M1: Substitute the limits correctly.
A1: State exact answer \(\frac{\pi}{12}\).

Part (ii):
M1: Integrate to obtain a logarithmic form of the type \(k \ln(2x+1)\).
A1: Obtain correct term \(3 \ln(2x+1)\).
A1: Correctly substitute limits and apply logarithm rules to simplify to \(3 \ln 3\) or \(\ln 27\).

(i) Let \(f(x) = x^3 - 5x - 3\).
\(f(2) = 2^3 - 5(2) - 3 = 8 - 10 - 3 = -5 < 0\)
\(f(3) = 3^3 - 5(3) - 3 = 27 - 15 - 3 = 9 > 0\)
Since there is a sign change and \(f(x)\) is a continuous polynomial function, the interval \(2 < \alpha < 3\) must contain a root.

(ii) Rearranging \(x^3 - 5x - 3 = 0\):
\(x^3 = 5x + 3\)
Since \(x \neq 0\) in the given interval, we can divide both sides by \(x\):
\(x^2 = 5 + \frac{3}{x}\)
Taking the positive square root of both sides (since the root lies in \(2 < x < 3\)) gives:
\(x = \sqrt{5 + \frac{3}{x}}\).

(iii) Iterating with \(x_1 = 2.5\):
\(x_2 = \sqrt{5 + \frac{3}{2.5}} = \sqrt{6.2} \approx 2.48998\)
\(x_3 = \sqrt{5 + \frac{3}{2.48998}} \approx 2.49095\)
\(x_4 = \sqrt{5 + \frac{3}{2.49095}} \approx 2.49086\)
\(x_5 = \sqrt{5 + \frac{3}{2.49086}} \approx 2.49086\)

Since the values of the iterations have stabilized to \(2.49086\), the root correct to 3 decimal places is \(\alpha = 2.491\).

Part (i):
M1: Evaluate function at 2 and 3.
A1: Confirm change of sign with clear values (-5 and 9) and write conclusion.

Part (ii):
M1: Re-arrange cubic equation to get \(x^2\) or divide by \(x\).
A1: Complete the algebra to show \(x = \sqrt{5 + \frac{3}{x}}\).

Part (iii):
M1: Calculate at least two iterations correctly to 5 d.p.
A1: Show correct sequence of values \(x_2 \approx 2.48998\), \(x_3 \approx 2.49095\), and \(x_4 \approx 2.49086\).
A1: Give final answer \(\alpha = 2.491\) and show that iterations support this accuracy.
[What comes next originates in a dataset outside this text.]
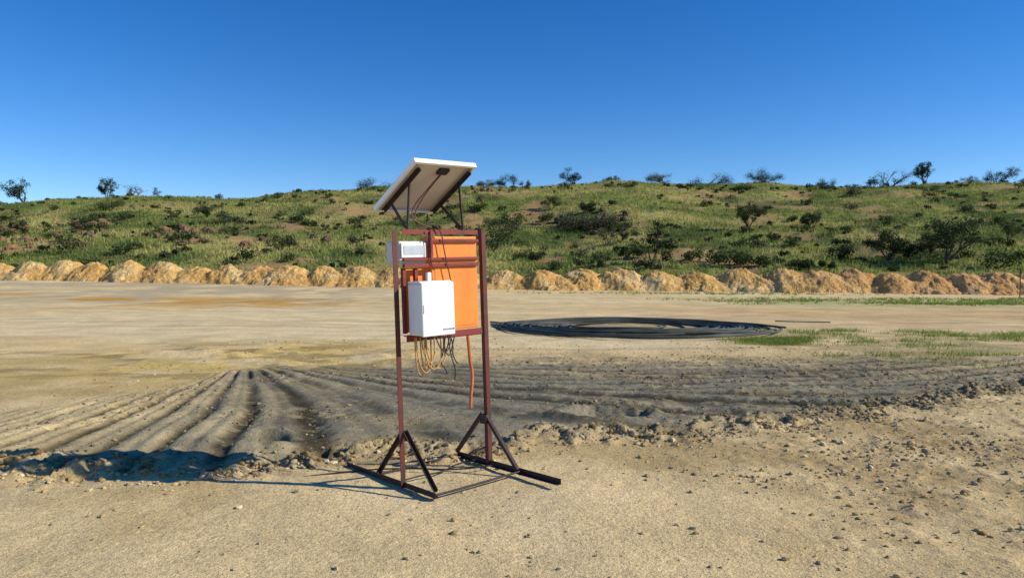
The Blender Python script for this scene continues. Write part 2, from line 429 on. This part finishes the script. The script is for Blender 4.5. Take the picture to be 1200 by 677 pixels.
def tree(name,x,y,h,wid,dens=1.,base=(.045,.06,.025)):
    z=float(H(x,y,False))-.1
    Vs=[];Fs=[];tips=[]
    nst=random.choice([3,4,5])
    def br(p,d,L,r,lv):
        q=p+d*L; mid=p+d*L*.5+Vector((random.uniform(-.06,.06),random.uniform(-.06,.06),0))*L
        tube(Vs,Fs,p,mid,r,r*.8);tube(Vs,Fs,mid,q,r*.8,r*.6)
        if lv==0: tips.append(q);return
        if lv<=2: tips.append(mid)
        for i in range(random.choice([2,3,3])):
            a=random.uniform(0,6.28);sp=random.uniform(.5,1.0)
            nd=(d+Vector((math.cos(a),math.sin(a),random.uniform(-.35,.2)))*sp).normalized()
            br(q,nd,L*random.uniform(.6,.85),r*.55,lv-1)
    for i in range(nst):
        a=random.uniform(0,6.28);k=.3+.5*wid/h
        br(Vector((0,0,0)),Vector((math.cos(a)*k,math.sin(a)*k*.6,1)).normalized(),h*random.uniform(.2,.34),h*.025,3 if i<3 else 2)
    A=np.array(Vs);mx=A[:,2].max();w=(A[:,0].max()-A[:,0].min())
    S=np.array([wid*.85/w,wid*.85/w,h*.9/mx]);A=A*S
    T=np.array([tuple(t) for t in tips])*S
    L=[];Lc=[]
    keep=rng.random(len(T))<min(1,.8*dens+.1)
    T=T[keep]
    for t in T:
        n=int(30*dens)+5
        rad=wid*.12*random.uniform(.6,1.3)
        qd=leafquads(t,rad,n,max(.07,h*.02),.85)
        b=np.array(base)*random.uniform(.6,1.5)
        hgt=np.clip((qd[:,:,2].mean(1)/h),0,1)
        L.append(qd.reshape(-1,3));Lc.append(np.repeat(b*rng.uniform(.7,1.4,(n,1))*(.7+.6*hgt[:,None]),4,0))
    L=np.concatenate(L);Lc=np.concatenate(Lc)
    L[:,2]=np.maximum(L[:,2],.05)
    V=np.concatenate([A,L])+np.array([x,y,z]);o=len(A)
    F1=np.array(Fs);F2=(np.arange(len(L))+o).reshape(-1,4)
    col=np.concatenate([np.full((o,3),.08),Lc])
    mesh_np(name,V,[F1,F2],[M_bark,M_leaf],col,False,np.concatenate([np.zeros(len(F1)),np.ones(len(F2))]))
dk=(.035,.052,.022);ol=(.08,.10,.038);gy=(.10,.10,.06)
ridge=[(35,240,28,38,1.3,dk),(132,234,26,26,.9,dk),(166,234,19,24,.35,gy),(187,234,16,14,.4,gy),(311,234,12,14,1.2,dk),(331,231,10,18,1,dk),
(440,223,17,50,1.2,(.05,.05,.045)),(597,221,17,32,1.2,dk),(668,216,22,28,.8,dk),(614,220,10,18,.5,gy),(716,214,9,22,1,ol),(778,217,12,36,1,ol),(828,217,12,54,1.1,(.05,.05,.045)),
(893,215,16,44,1.4,dk),(966,217,12,30,1,dk),(1018,217,15,22,.9,dk),(1038,217,20,42,.55,gy),(1077,222,27,26,.9,dk),(1130,217,9,26,.8,gy),(1163,218,20,36,1.1,(.045,.045,.035)),(-6,240,16,18,1,dk),
(570,222,9,24,1,ol),(1195,218,11,22,1,dk)]
for u,v,hp,wp,dn,c in ridge:
    x=(u-600)/F*YR;y=YR-1.5; k=y/F
    tree("thorn_tree" if hp>12 else "ridge_shrub",x,y,hp*k*1.1,wp*k,dn,c)
hl=[(764,308,56,42,.75,(.03,.045,.022)),(876,270,36,36,1.3,(.06,.08,.03)),(950,270,24,26,1.2,ol),(1040,305,46,56,1.2,(.04,.058,.025)),(1108,308,56,84,1.2,(.035,.055,.022)),(712,290,28,30,.45,gy),
      (1085,302,30,40,.8,(.05,.065,.03)),(685,252,16,22,1.1,ol),(646,246,18,24,1,ol),(726,286,20,22,.6,gy),(243,255,15,16,1,ol),(1180,285,34,34,1,ol)]
hx,hy=ray_many([a[0] for a in hl],[a[1] for a in hl])
for (u,v,hp,wp,dn,c),x,y in zip(hl,hx,hy):
    k=y/F; tree("thorn_tree",x,y,hp*k,wp*k,dn,c)
tick("trees")
def shrubs():
    L=[];Lc=[]
    items=[(75,297,34,28),(1175,316,44,30),(850,313,60,22),(820,308,40,18),(890,315,40,18),(585,285,40,30),(600,262,26,18),(640,262,20,14),(690,271,70,22),(665,268,30,20),(140,300,26,16),
           (330,290,30,16),(350,262,24,12),(420,265,22,12),(240,250,20,12),(1000,300,30,16),(950,315,60,12),(20,268,22,14),(105,262,30,14),(215,284,30,16),(620,305,40,14),(760,316,40,14),(1130,250,24,12),(130,248,30,14),(560,250,26,14),(870,225,30,10),(1000,230,22,10),(930,290,24,14),(720,272,40,18)]
    X0,Y0=ray_many([i[0] for i in items],[i[1] for i in items])
    its=[(x,y,i[2]*y/F,i[3]*y/F) for i,x,y in zip(items,X0,Y0)]
    N=1000
    yy=66+rng.random(N)**.85*98;xx=rng.uniform(-.75,.75,N)*yy
    ff=fbm(xx/18.,yy/12.,401,3)
    for x,y,f in zip(xx,yy,ff):
        if y<rowY(x)+6 or f<random.uniform(-.5,.35): continue
        w=random.uniform(.4,1.9)*random.uniform(.7,1.4);its.append((x,y,w,w*random.uniform(.45,.8)))
    ZZ=H(np.array([i[0] for i in its]),np.array([i[1] for i in its]),False)
    for (x,y,w,h),z in zip(its,ZZ):
        nb=max(3,int(w*2.2));b=np.array(random.choice([dk,ol,ol,gy,(.07,.095,.035)]))*random.uniform(.8,1.3)
        for j in range(nb):
            c=np.array([x+random.uniform(-.5,.5)*w*.8,y+random.uniform(-.4,.4)*w*.6,z+h*random.uniform(.25,.6)])
            n=int(36+16*w);qd=leafquads(c,h*random.uniform(.35,.6),n,.12,.8)
            hh=np.clip((qd[:,:,2].mean(1)-z)/h,0,1)
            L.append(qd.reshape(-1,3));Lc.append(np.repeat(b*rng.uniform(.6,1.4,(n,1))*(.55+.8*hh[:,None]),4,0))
    L=np.concatenate(L);Lc=np.concatenate(Lc)
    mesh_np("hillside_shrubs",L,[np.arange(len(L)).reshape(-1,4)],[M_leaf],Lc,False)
shrubs();tick("shrubs")
def outcrops():
    U=[];Vv=[]
    for u,v,n,su,sv in [(20,268,34,22,5),(103,266,44,14,6),(215,278,34,16,5),(568,224,30,18,4),(700,262,50,28,6),(705,270,20,20,5),(150,240,10,30,3),(1100,262,10,30,6),(500,235,16,40,6),(860,235,14,60,5),(345,285,14,40,6),(60,285,20,40,6)]:
        for i in range(n): U.append(u+random.gauss(0,su));Vv.append(v+random.gauss(0,sv))
    px,py=ray_many(U,Vv);n=len(px);s=rng.uniform(.15,.6,n)
    pal=np.array([(.17,.10,.065),(.11,.08,.06),(.26,.14,.08)])
    stones("rock_outcrop",px,py,H(px,py,False),s,pal[rng.integers(0,3,n)]*rng.uniform(.7,1.3,(n,1)),colmat("rock",((1.5,.7,1.3),(9,.7,1.3)),((3,.1),(12,.05))),.8,.1)
outcrops();tick("outcrops")
# ---------------------------------------------------------------- curves helper
def curve(name,splines,r,mat,parent=None,cyc=False,res=3):
    cu=bpy.data.curves.new(name,'CURVE');cu.dimensions='3D';cu.bevel_depth=r;cu.bevel_resolution=res;cu.use_fill_caps=True
    for pts in splines:
        s=cu.splines.new('NURBS');s.points.add(len(pts)-1)
        for i,p in enumerate(pts): s.points[i].co=(*p,1)
        s.order_u=3;s.use_endpoint_u=not cyc;s.use_cyclic_u=cyc;s.resolution_u=4
    cu.materials.append(mat)
    o=bpy.data.objects.new(name,cu);sc.collection.objects.link(o)
    if parent:o.parent=parent
    return o
def simple(name,col,rough=.5,metal=0,var=.15,scale=8,spec=.5,bump=0):
    N=NT(name);tc=N.n('ShaderNodeTexCoord').outputs['Object']
    r=N.n('ShaderNodeRGB');r.outputs[0].default_value=(*col,1)
    c=mulc(N,r.outputs[0],ramp(N,noise_n(N,tc,scale),.3,.7,1-var,1+var))
    N.l(c,N.b.inputs['Base Color']);N.b.inputs['Roughness'].default_value=rough;N.b.inputs['Metallic'].default_value=metal;N.b.inputs['Specular IOR Level'].default_value=spec
    return N.m
M_hose=simple("black_poly_pipe",(.055,.058,.042),.55,0,.8,1.2,.3)
def coil():
    sp=[]
    hx,hy=3.05,18.9
    RR=[1.2,1.6,1.9,2.1,2.25,2.4,2.5,2.6,2.7,2.8,2.9,3.0,3.05,3.15,3.2,3.3,3.4,2.3,2.75,3.1]
    for k,R0 in enumerate(RR):
        R=R0+random.uniform(-.1,.1);ox=random.uniform(-.45,.45);oy=random.uniform(-.5,.5)
        if R>3: ox=random.uniform(-.2,.25);oy=random.uniform(-.15,.15)
        ph=random.uniform(0,6.28);tl=random.uniform(0,.02);zz=.022+random.random()*.05;e=random.uniform(.72,1.0)
        pts=[]
        for i in range(28):
            a=6.2832*i/28;rr=R*(1+.045*math.sin(2*a+ph)+.03*math.sin(3*a+ph*2))
            x=hx+ox+rr*math.cos(a);y=hy+oy+rr*e*math.sin(a)
            pts.append((x,y,zz+tl*(.5+.5*math.sin(a+ph))))
        sp.append(pts)
    def drop(lst):
        out=[]
        for pts in lst:
            z=H(np.array([p[0] for p in pts]),np.array([p[1] for p in pts]),False)
            out.append([(p[0],p[1],p[2]+float(zz)) for p,zz in zip(pts,z)])
        return out
    o=curve("hose_coil",drop(sp),.026,M_hose,None,True,2)
    tails=[[( -.55,19.2,.05),(0.1,18.5,.05),(1.2,17.2,.07),(2.6,16.4,.09),(4.2,16.3,.08),(5.6,17.0,.08)],
           [(6.75,18.2,.07),(6.3,19.6,.08),(5.2,20.7,.07),(3.4,21.3,.06),(1.6,20.8,.06)],
           [(-.6,20.6,.04),(.2,19.0,.06),(1.4,17.8,.07),(3.,17.2,.07)]]
    curve("loose_ends",drop(tails),.026,M_hose,o,False,2)
    t=[(7.7,21.6,.03),(8.1,21.3,.04),(8.6,21.4,.03),(9.1,21.1,.03)]
    curve("loose_end_far",drop([t]),.016,M_hose,o,False,2)
coil();tick("coil")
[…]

(i) Squaring both sides of the inequality \(|3x - 2| < |2x + 5|\):
\((3x - 2)^2 < (2x + 5)^2\)
\(9x^2 - 12x + 4 < 4x^2 + 20x + 25\)
\(5x^2 - 32x - 21 < 0\)

Finding critical values by solving the corresponding quadratic equation:
\(5x^2 - 32x - 21 = 0 \implies (5x + 3)(x - 7) = 0\)
So, the critical values are \(x = -0.6\) and \(x = 7\).

Since the quadratic inequality is \(< 0\), the solution is:
\(-0.6 < x < 7\).

(ii) Comparing the second inequality with the first, we substitute \(x = e^{-y}\).
From part (i), we have:
\(-0.6 < e^{-y} < 7\)

Since the exponential function is always positive, \(e^{-y} > 0 > -0.6\) is always true.
Thus, we only need to solve:
\(e^{-y} < 7\)

Taking natural logarithms on both sides:
\(-y < \ln 7\)
Multiplying by \(-1\) reverses the inequality:
\(y > -\ln 7\).

Part (i):
M1: Square both sides or set up equations for critical values.
A1: Obtain correct quadratic inequality \(5x^2 - 32x - 21 < 0\) (or critical values \(-0.6\) and \(7\)).
M1: Correct method to solve quadratic inequality.
A1: Obtain the correct range \(-0.6 < x < 7\).

Part (ii):
M1: Recognize the substitution \(x = e^{-y}\) and set up the corresponding range.
B1: Realise that \(e^{-y} > -0.6\) is always satisfied, leaving only \(e^{-y} < 7\).
A1: Correctly apply logarithms to obtain the final answer \(y > -\ln 7\) (or equivalent).